Despite his rules wobbles he’s still a designer that my ears always perk up when he has something in the pipeline when he does capture that lightning in the bottle it hits with a boom!

Tony Boydell – Snowdonia

So we have all our big flashy blockbusters covered, here’s a designer that’s closer to homegrown talent someone like Mike Hodges, a director that was as comfortable giving us the ice cool classic of Get Carter to the bonkers Flash Gordon and I think that sums up Tony’s output exactly.

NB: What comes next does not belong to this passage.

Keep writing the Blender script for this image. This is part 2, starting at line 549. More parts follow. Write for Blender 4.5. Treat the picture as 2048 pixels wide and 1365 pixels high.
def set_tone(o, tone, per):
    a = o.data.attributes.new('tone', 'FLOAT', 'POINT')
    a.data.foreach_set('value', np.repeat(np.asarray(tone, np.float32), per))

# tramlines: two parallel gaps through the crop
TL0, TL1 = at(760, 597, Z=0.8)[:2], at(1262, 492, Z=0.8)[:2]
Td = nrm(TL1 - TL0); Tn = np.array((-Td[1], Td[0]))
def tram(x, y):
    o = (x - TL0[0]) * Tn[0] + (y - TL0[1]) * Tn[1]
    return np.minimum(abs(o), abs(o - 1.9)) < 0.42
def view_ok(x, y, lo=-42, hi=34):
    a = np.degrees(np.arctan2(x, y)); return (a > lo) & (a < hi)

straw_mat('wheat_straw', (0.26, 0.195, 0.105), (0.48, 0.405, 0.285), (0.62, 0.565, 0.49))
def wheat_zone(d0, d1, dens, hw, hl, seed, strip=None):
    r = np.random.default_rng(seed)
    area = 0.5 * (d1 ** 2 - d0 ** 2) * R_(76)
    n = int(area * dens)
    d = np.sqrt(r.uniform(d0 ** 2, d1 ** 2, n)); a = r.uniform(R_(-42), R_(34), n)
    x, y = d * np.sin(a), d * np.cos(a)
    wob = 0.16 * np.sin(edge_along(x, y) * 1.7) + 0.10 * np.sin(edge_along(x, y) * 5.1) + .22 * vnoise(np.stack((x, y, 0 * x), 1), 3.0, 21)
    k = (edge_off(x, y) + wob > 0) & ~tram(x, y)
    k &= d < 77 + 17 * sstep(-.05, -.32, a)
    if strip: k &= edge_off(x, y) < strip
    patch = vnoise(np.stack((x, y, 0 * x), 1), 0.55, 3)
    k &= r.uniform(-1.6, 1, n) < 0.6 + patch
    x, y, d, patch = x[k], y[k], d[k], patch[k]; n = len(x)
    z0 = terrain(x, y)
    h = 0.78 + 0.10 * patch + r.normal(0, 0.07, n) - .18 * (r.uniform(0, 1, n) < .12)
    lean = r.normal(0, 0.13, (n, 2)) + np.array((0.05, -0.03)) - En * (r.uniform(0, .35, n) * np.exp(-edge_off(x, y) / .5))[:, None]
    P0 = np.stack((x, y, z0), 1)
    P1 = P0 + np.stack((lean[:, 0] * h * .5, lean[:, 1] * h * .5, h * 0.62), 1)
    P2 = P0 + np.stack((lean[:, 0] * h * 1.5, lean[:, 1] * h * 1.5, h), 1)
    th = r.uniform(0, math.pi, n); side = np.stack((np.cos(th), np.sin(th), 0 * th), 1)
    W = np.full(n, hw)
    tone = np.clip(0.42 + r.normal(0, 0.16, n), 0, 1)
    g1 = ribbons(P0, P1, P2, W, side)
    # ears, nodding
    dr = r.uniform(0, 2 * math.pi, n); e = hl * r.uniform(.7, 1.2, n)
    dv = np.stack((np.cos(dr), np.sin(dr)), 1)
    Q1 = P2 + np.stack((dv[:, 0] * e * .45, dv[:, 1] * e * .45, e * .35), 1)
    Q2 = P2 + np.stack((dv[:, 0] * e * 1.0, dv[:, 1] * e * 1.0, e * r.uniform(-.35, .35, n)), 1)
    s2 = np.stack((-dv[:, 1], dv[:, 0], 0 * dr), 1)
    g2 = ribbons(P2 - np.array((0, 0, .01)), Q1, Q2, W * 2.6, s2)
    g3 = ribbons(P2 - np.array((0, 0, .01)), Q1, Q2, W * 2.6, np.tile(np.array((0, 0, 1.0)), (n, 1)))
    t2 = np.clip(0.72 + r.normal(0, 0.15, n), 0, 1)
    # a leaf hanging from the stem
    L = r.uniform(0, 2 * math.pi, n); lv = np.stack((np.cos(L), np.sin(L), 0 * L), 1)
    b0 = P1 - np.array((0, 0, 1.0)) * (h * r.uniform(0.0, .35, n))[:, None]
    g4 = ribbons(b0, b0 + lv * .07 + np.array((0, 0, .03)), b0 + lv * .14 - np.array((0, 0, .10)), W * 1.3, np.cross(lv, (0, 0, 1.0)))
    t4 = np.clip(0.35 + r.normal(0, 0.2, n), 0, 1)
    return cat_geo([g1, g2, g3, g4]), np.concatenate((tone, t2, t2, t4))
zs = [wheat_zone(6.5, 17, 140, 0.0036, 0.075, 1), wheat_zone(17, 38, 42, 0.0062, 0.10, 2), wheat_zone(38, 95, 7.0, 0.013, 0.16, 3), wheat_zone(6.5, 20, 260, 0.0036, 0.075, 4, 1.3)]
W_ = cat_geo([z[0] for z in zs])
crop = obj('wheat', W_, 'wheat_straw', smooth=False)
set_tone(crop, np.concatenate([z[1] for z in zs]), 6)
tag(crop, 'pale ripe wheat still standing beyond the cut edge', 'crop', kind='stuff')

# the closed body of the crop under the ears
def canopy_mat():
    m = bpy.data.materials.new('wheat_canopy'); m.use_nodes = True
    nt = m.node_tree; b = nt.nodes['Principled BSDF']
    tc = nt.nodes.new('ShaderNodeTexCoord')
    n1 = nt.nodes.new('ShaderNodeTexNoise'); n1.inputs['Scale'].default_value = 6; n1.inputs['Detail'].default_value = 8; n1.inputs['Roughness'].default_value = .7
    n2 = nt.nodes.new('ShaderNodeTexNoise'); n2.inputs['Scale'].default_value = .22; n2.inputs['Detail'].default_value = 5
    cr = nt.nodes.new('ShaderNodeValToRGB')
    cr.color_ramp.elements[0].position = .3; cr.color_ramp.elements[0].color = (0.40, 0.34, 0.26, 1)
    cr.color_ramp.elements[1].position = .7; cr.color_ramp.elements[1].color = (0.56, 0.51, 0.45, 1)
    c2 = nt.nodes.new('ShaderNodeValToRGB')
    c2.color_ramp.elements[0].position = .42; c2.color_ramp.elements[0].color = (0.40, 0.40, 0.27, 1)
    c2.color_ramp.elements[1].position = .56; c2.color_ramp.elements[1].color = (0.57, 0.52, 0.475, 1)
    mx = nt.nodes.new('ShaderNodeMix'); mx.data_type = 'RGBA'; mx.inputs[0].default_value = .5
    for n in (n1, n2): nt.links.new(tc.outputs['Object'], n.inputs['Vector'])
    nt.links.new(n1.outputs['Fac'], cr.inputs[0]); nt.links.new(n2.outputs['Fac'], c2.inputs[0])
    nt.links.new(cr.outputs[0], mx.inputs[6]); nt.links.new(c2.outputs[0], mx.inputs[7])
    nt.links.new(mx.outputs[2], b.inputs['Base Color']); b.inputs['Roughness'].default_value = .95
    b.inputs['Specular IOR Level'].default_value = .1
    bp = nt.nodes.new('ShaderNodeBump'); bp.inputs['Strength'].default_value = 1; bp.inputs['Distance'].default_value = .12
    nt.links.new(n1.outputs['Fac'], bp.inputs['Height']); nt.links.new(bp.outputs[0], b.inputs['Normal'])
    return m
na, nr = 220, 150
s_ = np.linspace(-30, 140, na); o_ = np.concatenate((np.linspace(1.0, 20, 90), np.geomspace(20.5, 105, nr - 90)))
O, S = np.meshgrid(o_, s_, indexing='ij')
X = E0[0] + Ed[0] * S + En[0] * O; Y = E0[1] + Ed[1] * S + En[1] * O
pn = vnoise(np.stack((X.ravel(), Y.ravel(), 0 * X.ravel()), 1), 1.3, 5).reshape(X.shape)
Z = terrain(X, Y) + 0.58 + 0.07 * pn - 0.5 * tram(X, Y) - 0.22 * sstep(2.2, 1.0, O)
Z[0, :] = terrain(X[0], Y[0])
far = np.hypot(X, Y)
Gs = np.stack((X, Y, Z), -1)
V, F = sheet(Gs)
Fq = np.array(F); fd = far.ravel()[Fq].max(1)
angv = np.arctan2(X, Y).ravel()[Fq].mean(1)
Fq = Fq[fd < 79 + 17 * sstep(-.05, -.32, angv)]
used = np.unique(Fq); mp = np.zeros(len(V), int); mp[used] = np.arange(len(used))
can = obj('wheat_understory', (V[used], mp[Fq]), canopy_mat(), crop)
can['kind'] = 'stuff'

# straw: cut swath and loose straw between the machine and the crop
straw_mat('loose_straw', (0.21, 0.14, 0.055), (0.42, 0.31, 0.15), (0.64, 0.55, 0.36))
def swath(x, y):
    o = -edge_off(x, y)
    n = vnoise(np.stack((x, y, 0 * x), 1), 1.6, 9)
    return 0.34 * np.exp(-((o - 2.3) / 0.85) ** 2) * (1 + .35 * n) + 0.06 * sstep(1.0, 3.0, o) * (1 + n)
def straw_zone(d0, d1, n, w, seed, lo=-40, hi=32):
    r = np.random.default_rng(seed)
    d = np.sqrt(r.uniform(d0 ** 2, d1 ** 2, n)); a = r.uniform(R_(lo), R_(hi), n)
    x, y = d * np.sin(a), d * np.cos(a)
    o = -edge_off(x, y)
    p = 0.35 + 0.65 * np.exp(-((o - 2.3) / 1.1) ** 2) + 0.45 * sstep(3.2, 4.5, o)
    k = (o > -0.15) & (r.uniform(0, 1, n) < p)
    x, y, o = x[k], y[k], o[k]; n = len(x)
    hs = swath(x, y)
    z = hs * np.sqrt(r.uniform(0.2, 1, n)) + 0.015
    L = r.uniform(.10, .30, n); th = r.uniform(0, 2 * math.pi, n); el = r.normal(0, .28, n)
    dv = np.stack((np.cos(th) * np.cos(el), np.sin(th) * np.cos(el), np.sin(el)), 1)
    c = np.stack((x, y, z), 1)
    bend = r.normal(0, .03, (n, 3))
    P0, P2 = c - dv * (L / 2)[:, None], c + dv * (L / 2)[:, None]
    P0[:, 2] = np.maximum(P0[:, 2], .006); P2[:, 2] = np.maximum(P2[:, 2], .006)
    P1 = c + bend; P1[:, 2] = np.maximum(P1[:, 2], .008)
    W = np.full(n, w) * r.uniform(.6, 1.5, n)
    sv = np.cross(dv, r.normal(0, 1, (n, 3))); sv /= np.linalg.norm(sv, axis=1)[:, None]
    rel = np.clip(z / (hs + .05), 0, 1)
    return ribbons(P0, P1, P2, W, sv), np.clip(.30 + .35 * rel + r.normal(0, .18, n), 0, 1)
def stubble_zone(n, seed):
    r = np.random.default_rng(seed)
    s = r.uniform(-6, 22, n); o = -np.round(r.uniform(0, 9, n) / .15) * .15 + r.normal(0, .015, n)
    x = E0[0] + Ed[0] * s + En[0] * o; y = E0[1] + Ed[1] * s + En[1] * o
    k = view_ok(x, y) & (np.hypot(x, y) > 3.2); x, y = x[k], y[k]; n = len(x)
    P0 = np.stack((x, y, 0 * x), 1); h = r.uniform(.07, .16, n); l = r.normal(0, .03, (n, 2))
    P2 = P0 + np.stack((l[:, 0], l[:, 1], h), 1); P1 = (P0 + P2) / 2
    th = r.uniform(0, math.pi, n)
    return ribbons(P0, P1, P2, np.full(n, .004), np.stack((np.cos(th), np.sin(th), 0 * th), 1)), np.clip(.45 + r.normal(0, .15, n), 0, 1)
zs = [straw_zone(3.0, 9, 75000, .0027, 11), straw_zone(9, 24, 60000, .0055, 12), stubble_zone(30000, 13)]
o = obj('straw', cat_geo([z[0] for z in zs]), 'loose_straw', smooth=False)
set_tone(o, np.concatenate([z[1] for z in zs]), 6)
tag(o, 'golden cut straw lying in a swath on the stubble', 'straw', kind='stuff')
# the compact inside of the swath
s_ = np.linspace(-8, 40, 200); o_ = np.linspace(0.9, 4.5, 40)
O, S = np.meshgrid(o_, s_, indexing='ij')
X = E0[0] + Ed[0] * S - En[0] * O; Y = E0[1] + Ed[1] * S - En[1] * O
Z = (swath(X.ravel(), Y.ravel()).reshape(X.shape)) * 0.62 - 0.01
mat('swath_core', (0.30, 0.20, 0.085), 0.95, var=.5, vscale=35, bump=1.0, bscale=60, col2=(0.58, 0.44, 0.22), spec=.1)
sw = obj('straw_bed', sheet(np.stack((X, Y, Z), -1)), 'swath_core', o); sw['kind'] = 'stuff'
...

Snowdonia is and will continue to be a classic in typical very British fashion it forgoes huge expansive building of rail networks across nations or the globe and instead settles on the tiny Snowdon railway and the grit and sweat that it took to build those 4 short miles up the side of a mountain. And it does it so well with some subtly brilliant mechanisms and design choices it and its expansions are probably my most treasured board game possession.

There is something quintessentially British about Tony’s output whether it’s the pub in Snowdonia or the entirety of its long mooted follow up “A nice cup of Tea” he’s like Mr Ben or Leo Baxendale, his work just evokes a warm nostalgic feeling. And he embraced this fully when he published Ivor a couple of years ago. If you’ve not experienced the world of Boydell then it’s really time you did. He’s a British institution.